What is asked:
It is required that the lines from the top of the listing through the line with "cd.clip_start = 0.02; cd.clip_end = 6000" be reproduced exactly, excluding pictures.

Collected material:
···

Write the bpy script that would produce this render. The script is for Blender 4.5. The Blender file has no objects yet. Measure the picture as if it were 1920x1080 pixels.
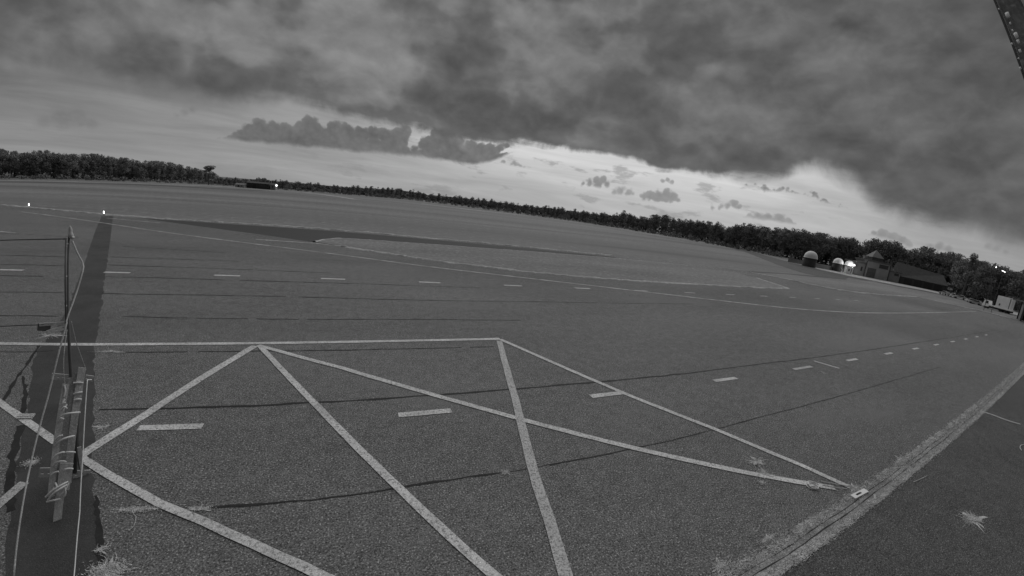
import bpy, bmesh, math, random
from mathutils import Vector, Matrix
R = math.radians
sc = bpy.context.scene
C = sc.collection

# ------------------------------------------------------------------ camera
# wide security-camera lens with barrel distortion, 6 m above the apron, tilted on its bracket
cd = bpy.data.cameras.new('camera'); cam = bpy.data.objects.new('camera', cd); C.objects.link(cam); sc.camera = cam
cr = [[0.900098, 0.0176, 0.435332], [-0.416017, -0.262127, 0.870758], [0.129438, -0.964873, -0.228618]]
cam.matrix_world = Matrix(((cr[0][0], -cr[0][1], -cr[0][2], 0), (cr[1][0], -cr[1][1], -cr[1][2], 0),
                           (cr[2][0], -cr[2][1], -cr[2][2], 6.0), (0, 0, 0, 1)))
cd.type = 'PANO'; cd.panorama_type = 'FISHEYE_LENS_POLYNOMIAL'; cd.sensor_width = 36; cd.fisheye_fov = R(179)
cd.fisheye_polynomial_k0 = 0
for i, v in enumerate((-0.0719480897,0.000243209438,5.10432441e-05,-1.25637854e-06)): setattr(cd, 'fisheye_polynomial_k%d' % (i + 1), v)
cd.shift_x = -0.016804; cd.shift_y = 0.023743
cd.clip_start = 0.02; cd.clip_end = 6000

# ------------------------------------------------------------------ exposure, sun
sc.view_settings.view_transform = 'Standard'; sc.view_settings.look = 'None'
sc.view_settings.gamma = 1; sc.view_settings.use_curve_mapping = False
EXPO = 0.5
sc.cycles.max_bounces = 4; sc.cycles.diffuse_bounces = 2
sc.view_settings.exposure = EXPO
SUN_AZ, SUN_EL = 40.0, 45.0           # degrees, azimuth clockwise from +Y
sd = bpy.data.lights.new('sun', 'SUN'); sd.energy = 1.35; sd.angle = R(85); sd.color = (1, 1, 1)
so = bpy.data.objects.new('sun', sd); C.objects.link(so)
dv = Vector((math.sin(R(SUN_AZ)) * math.cos(R(SUN_EL)), math.cos(R(SUN_AZ)) * math.cos(R(SUN_EL)), math.sin(R(SUN_EL))))
so.rotation_euler = dv.to_track_quat('Z', 'Y').to_euler(); so.location = (0, 0, 60)

# ------------------------------------------------------------------ sky (monochrome dusk, broken cloud deck)
W = bpy.data.worlds.new('World'); sc.world = W; W.use_nodes = True
nt = W.node_tree; nt.nodes.clear()
def N(t, **k):
    n = nt.nodes.new(t)
    for a, b in k.items(): setattr(n, a, b)
    return n
def put(sock, v):
    if isinstance(v, (int, float)): sock.default_value = v
    else: nt.links.new(v, sock)
def M(op, a, b=None, c=None, clamp=False):
    n = N('ShaderNodeMath', operation=op, use_clamp=clamp)
    put(n.inputs[0], a)
    if b is not None: put(n.inputs[1], b)
    if c is not None: put(n.inputs[2], c)
    return n.outputs[0]
def sstep(x, a, b, t0=0.0, t1=1.0):
    n = N('ShaderNodeMapRange', interpolation_type='SMOOTHSTEP')
    put(n.inputs['Value'], x); put(n.inputs['From Min'], a); put(n.inputs['From Max'], b)
    put(n.inputs['To Min'], t0); put(n.inputs['To Max'], t1)
    return n.outputs['Result']
def mixf(f, a, b):
    n = N('ShaderNodeMix', data_type='FLOAT'); put(n.inputs[0], f); put(n.inputs[2], a); put(n.inputs[3], b)
    return n.outputs[0]
def curve(x, pts, hard=False):
    n = N('ShaderNodeFloatCurve'); cm = n.mapping.curves[0]
    cm.points[0].location = pts[0]; cm.points[1].location = pts[-1]
    for p in pts[1:-1]: cm.points.new(*p)
    for p in cm.points: p.handle_type = 'VECTOR' if hard else 'AUTO_CLAMPED'
    n.mapping.use_clip = False
    n.mapping.update(); put(n.inputs['Value'], x); n.inputs['Factor'].default_value = 1
    return n.outputs[0]
def vec(a, b, c=0.0):
    n = N('ShaderNodeCombineXYZ'); put(n.inputs[0], a); put(n.inputs[1], b); put(n.inputs[2], c); return n.outputs[0]
def noise(v, s, det=6, rough=0.55, dist=0.0, off=None):
    if off is not None:
        a = N('ShaderNodeVectorMath', operation='ADD'); put(a.inputs[0], v); a.inputs[1].default_value = off; v = a.outputs[0]
    n = N('ShaderNodeTexNoise'); nt.links.new(v, n.inputs['Vector'])
    n.inputs['Scale'].default_value = s; n.inputs['Detail'].default_value = det
    n.inputs['Roughness'].default_value = rough; n.inputs['Distortion'].default_value = dist
    return n.outputs[0]
tc = N('ShaderNodeTexCoord'); sep = N('ShaderNodeSeparateXYZ'); nt.links.new(tc.outputs['Generated'], sep.inputs[0])
dx, dy, dz = sep.outputs
az = M('MULTIPLY', M('ARCTAN2', dx, dy), 180 / math.pi)
el = M('MULTIPLY', M('ARCSINE', dz), 180 / math.pi)
azn = M('DIVIDE', M('ADD', az, 90), 220)
A_ = lambda a: (a + 90) / 220
den = M('ADD', M('MAXIMUM', dz, 0.0), 0.10)
plane = vec(M('DIVIDE', dx, den), M('DIVIDE', dy, den), 0.0)      # position on the flat cloud base
dirv = tc.outputs['Generated']
n_fine = noise(dirv, 26, 7, 0.62, 0.2)
n_edge = noise(dirv, 9, 7, 0.6, 0.3, (1.5, 0, 4))
streak = noise(vec(M('MULTIPLY', az, 0.055), M('MULTIPLY', M('ADD', el, M('MULTIPLY', az, 0.03)), 0.55)), 1.0, 6, 0.6, 0.4, (2.2, 8.1, 0))
# lower edge of the cloud deck over azimuth
edge_px = [(-35.816,8.802),(-30.347,8.955),(-23.918,8.386),(-19.699,8.204),(-11.825,8.768),(-4.566,10.001),(-3.149,9.838),(-1.273,9.09),(2.709,9.153),(6.853,8.814),(11.79,8.827),(16.884,8.551),(21.309,8.436),(27.928,8.799),(33.098,8.812),(38.254,8.53),(41.969,7.795),(45.517,7.682),(48.942,7.836),(52.954,7.936),(57.087,8.393),(58.574,9.546),(61.426,10.134),(64.54,9.51),(67.9,7.2),(71.494,6.124),(74.789,5.908),(78.473,5.699),(82.96,5.336)]
edge = [(A_(-90), 14 / 40)] + [(A_(a), e / 40) for a, e in sorted(edge_px)] + [(A_(130), 14 / 40)]
el_b = M('MULTIPLY', curve(azn, edge), 40)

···

Finished answer:
Write the bpy script that would produce this render. The script is for Blender 4.5. The Blender file has no objects yet. Measure the picture as if it were 1920x1080 pixels.
import bpy, bmesh, math, random
from mathutils import Vector, Matrix
R = math.radians
sc = bpy.context.scene
C = sc.collection

# ------------------------------------------------------------------ camera
# wide security-camera lens with barrel distortion, 6 m above the apron, tilted on its bracket
cd = bpy.data.cameras.new('camera'); cam = bpy.data.objects.new('camera', cd); C.objects.link(cam); sc.camera = cam
cr = [[0.900098, 0.0176, 0.435332], [-0.416017, -0.262127, 0.870758], [0.129438, -0.964873, -0.228618]]
cam.matrix_world = Matrix(((cr[0][0], -cr[0][1], -cr[0][2], 0), (cr[1][0], -cr[1][1], -cr[1][2], 0),
                           (cr[2][0], -cr[2][1], -cr[2][2], 6.0), (0, 0, 0, 1)))
cd.type = 'PANO'; cd.panorama_type = 'FISHEYE_LENS_POLYNOMIAL'; cd.sensor_width = 36; cd.fisheye_fov = R(179)
cd.fisheye_polynomial_k0 = 0
for i, v in enumerate((-0.0719480897,0.000243209438,5.10432441e-05,-1.25637854e-06)): setattr(cd, 'fisheye_polynomial_k%d' % (i + 1), v)
cd.shift_x = -0.016804; cd.shift_y = 0.023743
cd.clip_start = 0.02; cd.clip_end = 6000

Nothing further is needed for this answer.